After looking into it, he found the wax was used to seal in the "thick paste" made of cornstarch.

"This starch is necessary during ironing and pressing the silk to keep it firm. However, it is lost during washing, so wax has to be applied," Jin says.

As Jin continued to collect antique qipao, more traditional methods were brought to light.

Jin Yi works with an older master tailor on the design and the making of buckles of qipao at his workshop in Suzhou, Jiangsu province. [Photo provided to China Daily]

"We found the button buckles had also been pressed by an iron plate overnight to make them more resistant against deformation," Jin says.

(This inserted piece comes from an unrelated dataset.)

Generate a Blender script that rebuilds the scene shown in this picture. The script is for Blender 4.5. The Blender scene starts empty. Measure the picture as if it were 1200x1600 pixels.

Although this traditional qipao-making process may seem cumbersome, it has ensured the clothes maintain their shape even after years of use and multiple washing, he adds.

It cost Jin more than 20 old pieces of qipao before he grasped the delicate techniques.

"Fortunately, a regular old qipao was not that expensive as it is today, and it only cost a few hundred yuan back then, so I could afford it," Jin says.